Quote every line below exactly as it reads.
⟨
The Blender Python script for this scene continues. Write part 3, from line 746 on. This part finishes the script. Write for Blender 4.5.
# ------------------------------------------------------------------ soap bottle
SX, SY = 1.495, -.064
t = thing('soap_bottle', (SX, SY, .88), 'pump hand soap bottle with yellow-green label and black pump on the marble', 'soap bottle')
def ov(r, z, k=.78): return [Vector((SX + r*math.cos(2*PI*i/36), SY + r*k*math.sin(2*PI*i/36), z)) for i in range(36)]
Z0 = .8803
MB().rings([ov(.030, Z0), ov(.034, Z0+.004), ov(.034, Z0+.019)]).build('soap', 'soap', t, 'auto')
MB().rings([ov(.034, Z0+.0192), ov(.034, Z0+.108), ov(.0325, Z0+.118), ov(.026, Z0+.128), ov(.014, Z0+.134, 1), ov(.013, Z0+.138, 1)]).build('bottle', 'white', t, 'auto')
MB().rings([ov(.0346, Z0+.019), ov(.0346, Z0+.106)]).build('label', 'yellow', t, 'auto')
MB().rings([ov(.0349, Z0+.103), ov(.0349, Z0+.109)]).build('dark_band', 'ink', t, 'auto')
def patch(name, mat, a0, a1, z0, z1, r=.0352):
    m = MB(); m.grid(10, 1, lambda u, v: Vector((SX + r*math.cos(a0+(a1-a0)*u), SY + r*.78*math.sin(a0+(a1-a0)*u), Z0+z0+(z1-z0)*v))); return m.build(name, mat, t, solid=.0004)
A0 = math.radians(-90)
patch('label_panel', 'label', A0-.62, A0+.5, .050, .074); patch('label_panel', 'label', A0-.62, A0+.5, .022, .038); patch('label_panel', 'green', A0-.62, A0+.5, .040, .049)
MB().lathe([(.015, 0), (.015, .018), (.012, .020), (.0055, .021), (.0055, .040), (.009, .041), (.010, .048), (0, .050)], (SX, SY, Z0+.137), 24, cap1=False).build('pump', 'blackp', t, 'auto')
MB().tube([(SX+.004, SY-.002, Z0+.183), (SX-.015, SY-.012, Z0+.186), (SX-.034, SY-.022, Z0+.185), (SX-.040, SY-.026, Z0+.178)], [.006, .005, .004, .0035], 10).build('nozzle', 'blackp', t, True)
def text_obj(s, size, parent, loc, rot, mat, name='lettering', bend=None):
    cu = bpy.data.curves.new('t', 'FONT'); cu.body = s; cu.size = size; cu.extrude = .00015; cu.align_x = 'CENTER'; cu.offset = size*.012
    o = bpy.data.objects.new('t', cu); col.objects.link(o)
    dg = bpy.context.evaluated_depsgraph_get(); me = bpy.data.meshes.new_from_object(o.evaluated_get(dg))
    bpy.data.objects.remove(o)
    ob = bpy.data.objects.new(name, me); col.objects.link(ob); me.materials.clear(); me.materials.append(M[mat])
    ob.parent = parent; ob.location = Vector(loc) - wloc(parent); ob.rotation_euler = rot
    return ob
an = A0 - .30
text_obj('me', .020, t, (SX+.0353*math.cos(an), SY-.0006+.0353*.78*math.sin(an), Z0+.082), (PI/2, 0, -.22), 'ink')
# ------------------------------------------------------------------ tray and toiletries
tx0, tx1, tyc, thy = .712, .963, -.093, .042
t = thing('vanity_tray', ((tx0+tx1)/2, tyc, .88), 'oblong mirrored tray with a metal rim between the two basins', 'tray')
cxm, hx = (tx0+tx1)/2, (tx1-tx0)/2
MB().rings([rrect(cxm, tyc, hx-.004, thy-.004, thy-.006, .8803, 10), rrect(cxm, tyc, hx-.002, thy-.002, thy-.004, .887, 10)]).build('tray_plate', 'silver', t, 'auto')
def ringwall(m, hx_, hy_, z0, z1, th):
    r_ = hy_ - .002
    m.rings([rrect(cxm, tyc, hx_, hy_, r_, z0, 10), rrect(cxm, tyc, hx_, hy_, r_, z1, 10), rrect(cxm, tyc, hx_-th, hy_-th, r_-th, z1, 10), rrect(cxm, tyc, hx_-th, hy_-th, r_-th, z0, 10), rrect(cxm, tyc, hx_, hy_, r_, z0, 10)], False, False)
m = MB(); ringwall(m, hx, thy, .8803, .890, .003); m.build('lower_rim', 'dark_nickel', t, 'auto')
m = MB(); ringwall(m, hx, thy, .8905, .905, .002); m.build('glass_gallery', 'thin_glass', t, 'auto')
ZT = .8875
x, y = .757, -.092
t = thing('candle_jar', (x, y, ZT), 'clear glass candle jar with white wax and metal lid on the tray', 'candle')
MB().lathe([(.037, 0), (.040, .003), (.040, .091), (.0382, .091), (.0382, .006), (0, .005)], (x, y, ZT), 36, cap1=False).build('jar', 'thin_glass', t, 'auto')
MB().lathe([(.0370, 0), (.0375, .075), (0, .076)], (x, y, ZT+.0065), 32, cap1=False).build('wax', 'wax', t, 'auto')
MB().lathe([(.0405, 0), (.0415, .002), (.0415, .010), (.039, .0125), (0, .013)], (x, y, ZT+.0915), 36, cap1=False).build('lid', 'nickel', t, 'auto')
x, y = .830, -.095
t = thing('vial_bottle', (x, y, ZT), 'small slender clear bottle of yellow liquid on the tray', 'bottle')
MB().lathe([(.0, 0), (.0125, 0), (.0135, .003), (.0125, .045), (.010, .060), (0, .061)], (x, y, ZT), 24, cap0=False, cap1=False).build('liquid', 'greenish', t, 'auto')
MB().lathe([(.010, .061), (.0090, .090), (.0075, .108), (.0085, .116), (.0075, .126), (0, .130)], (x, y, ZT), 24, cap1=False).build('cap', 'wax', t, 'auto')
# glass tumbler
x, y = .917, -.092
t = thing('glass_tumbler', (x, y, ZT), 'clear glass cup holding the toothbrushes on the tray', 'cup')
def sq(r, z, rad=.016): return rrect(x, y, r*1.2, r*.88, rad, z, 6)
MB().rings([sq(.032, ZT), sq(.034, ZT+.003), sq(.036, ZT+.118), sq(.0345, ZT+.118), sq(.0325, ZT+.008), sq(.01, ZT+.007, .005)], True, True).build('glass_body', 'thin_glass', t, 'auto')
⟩
■ **COMPLETED TASK**
The Blender Python script for this scene continues. Write part 3, from line 746 on. This part finishes the script. Write for Blender 4.5.
# ------------------------------------------------------------------ soap bottle
SX, SY = 1.495, -.064
t = thing('soap_bottle', (SX, SY, .88), 'pump hand soap bottle with yellow-green label and black pump on the marble', 'soap bottle')
def ov(r, z, k=.78): return [Vector((SX + r*math.cos(2*PI*i/36), SY + r*k*math.sin(2*PI*i/36), z)) for i in range(36)]
Z0 = .8803
MB().rings([ov(.030, Z0), ov(.034, Z0+.004), ov(.034, Z0+.019)]).build('soap', 'soap', t, 'auto')
MB().rings([ov(.034, Z0+.0192), ov(.034, Z0+.108), ov(.0325, Z0+.118), ov(.026, Z0+.128), ov(.014, Z0+.134, 1), ov(.013, Z0+.138, 1)]).build('bottle', 'white', t, 'auto')
MB().rings([ov(.0346, Z0+.019), ov(.0346, Z0+.106)]).build('label', 'yellow', t, 'auto')
MB().rings([ov(.0349, Z0+.103), ov(.0349, Z0+.109)]).build('dark_band', 'ink', t, 'auto')
def patch(name, mat, a0, a1, z0, z1, r=.0352):
    m = MB(); m.grid(10, 1, lambda u, v: Vector((SX + r*math.cos(a0+(a1-a0)*u), SY + r*.78*math.sin(a0+(a1-a0)*u), Z0+z0+(z1-z0)*v))); return m.build(name, mat, t, solid=.0004)
A0 = math.radians(-90)
patch('label_panel', 'label', A0-.62, A0+.5, .050, .074); patch('label_panel', 'label', A0-.62, A0+.5, .022, .038); patch('label_panel', 'green', A0-.62, A0+.5, .040, .049)
MB().lathe([(.015, 0), (.015, .018), (.012, .020), (.0055, .021), (.0055, .040), (.009, .041), (.010, .048), (0, .050)], (SX, SY, Z0+.137), 24, cap1=False).build('pump', 'blackp', t, 'auto')
MB().tube([(SX+.004, SY-.002, Z0+.183), (SX-.015, SY-.012, Z0+.186), (SX-.034, SY-.022, Z0+.185), (SX-.040, SY-.026, Z0+.178)], [.006, .005, .004, .0035], 10).build('nozzle', 'blackp', t, True)
def text_obj(s, size, parent, loc, rot, mat, name='lettering', bend=None):
    cu = bpy.data.curves.new('t', 'FONT'); cu.body = s; cu.size = size; cu.extrude = .00015; cu.align_x = 'CENTER'; cu.offset = size*.012
    o = bpy.data.objects.new('t', cu); col.objects.link(o)
    dg = bpy.context.evaluated_depsgraph_get(); me = bpy.data.meshes.new_from_object(o.evaluated_get(dg))
    bpy.data.objects.remove(o)
    ob = bpy.data.objects.new(name, me); col.objects.link(ob); me.materials.clear(); me.materials.append(M[mat])
    ob.parent = parent; ob.location = Vector(loc) - wloc(parent); ob.rotation_euler = rot
    return ob
an = A0 - .30
text_obj('me', .020, t, (SX+.0353*math.cos(an), SY-.0006+.0353*.78*math.sin(an), Z0+.082), (PI/2, 0, -.22), 'ink')
# ------------------------------------------------------------------ tray and toiletries
tx0, tx1, tyc, thy = .712, .963, -.093, .042
t = thing('vanity_tray', ((tx0+tx1)/2, tyc, .88), 'oblong mirrored tray with a metal rim between the two basins', 'tray')
cxm, hx = (tx0+tx1)/2, (tx1-tx0)/2
MB().rings([rrect(cxm, tyc, hx-.004, thy-.004, thy-.006, .8803, 10), rrect(cxm, tyc, hx-.002, thy-.002, thy-.004, .887, 10)]).build('tray_plate', 'silver', t, 'auto')
def ringwall(m, hx_, hy_, z0, z1, th):
    r_ = hy_ - .002
    m.rings([rrect(cxm, tyc, hx_, hy_, r_, z0, 10), rrect(cxm, tyc, hx_, hy_, r_, z1, 10), rrect(cxm, tyc, hx_-th, hy_-th, r_-th, z1, 10), rrect(cxm, tyc, hx_-th, hy_-th, r_-th, z0, 10), rrect(cxm, tyc, hx_, hy_, r_, z0, 10)], False, False)
m = MB(); ringwall(m, hx, thy, .8803, .890, .003); m.build('lower_rim', 'dark_nickel', t, 'auto')
m = MB(); ringwall(m, hx, thy, .8905, .905, .002); m.build('glass_gallery', 'thin_glass', t, 'auto')
ZT = .8875
x, y = .757, -.092
t = thing('candle_jar', (x, y, ZT), 'clear glass candle jar with white wax and metal lid on the tray', 'candle')
MB().lathe([(.037, 0), (.040, .003), (.040, .091), (.0382, .091), (.0382, .006), (0, .005)], (x, y, ZT), 36, cap1=False).build('jar', 'thin_glass', t, 'auto')
MB().lathe([(.0370, 0), (.0375, .075), (0, .076)], (x, y, ZT+.0065), 32, cap1=False).build('wax', 'wax', t, 'auto')
MB().lathe([(.0405, 0), (.0415, .002), (.0415, .010), (.039, .0125), (0, .013)], (x, y, ZT+.0915), 36, cap1=False).build('lid', 'nickel', t, 'auto')
x, y = .830, -.095
t = thing('vial_bottle', (x, y, ZT), 'small slender clear bottle of yellow liquid on the tray', 'bottle')
MB().lathe([(.0, 0), (.0125, 0), (.0135, .003), (.0125, .045), (.010, .060), (0, .061)], (x, y, ZT), 24, cap0=False, cap1=False).build('liquid', 'greenish', t, 'auto')
MB().lathe([(.010, .061), (.0090, .090), (.0075, .108), (.0085, .116), (.0075, .126), (0, .130)], (x, y, ZT), 24, cap1=False).build('cap', 'wax', t, 'auto')
# glass tumbler
x, y = .917, -.092
t = thing('glass_tumbler', (x, y, ZT), 'clear glass cup holding the toothbrushes on the tray', 'cup')
def sq(r, z, rad=.016): return rrect(x, y, r*1.2, r*.88, rad, z, 6)
MB().rings([sq(.032, ZT), sq(.034, ZT+.003), sq(.036, ZT+.118), sq(.0345, ZT+.118), sq(.0325, ZT+.008), sq(.01, ZT+.007, .005)], True, True).build('glass_body', 'thin_glass', t, 'auto')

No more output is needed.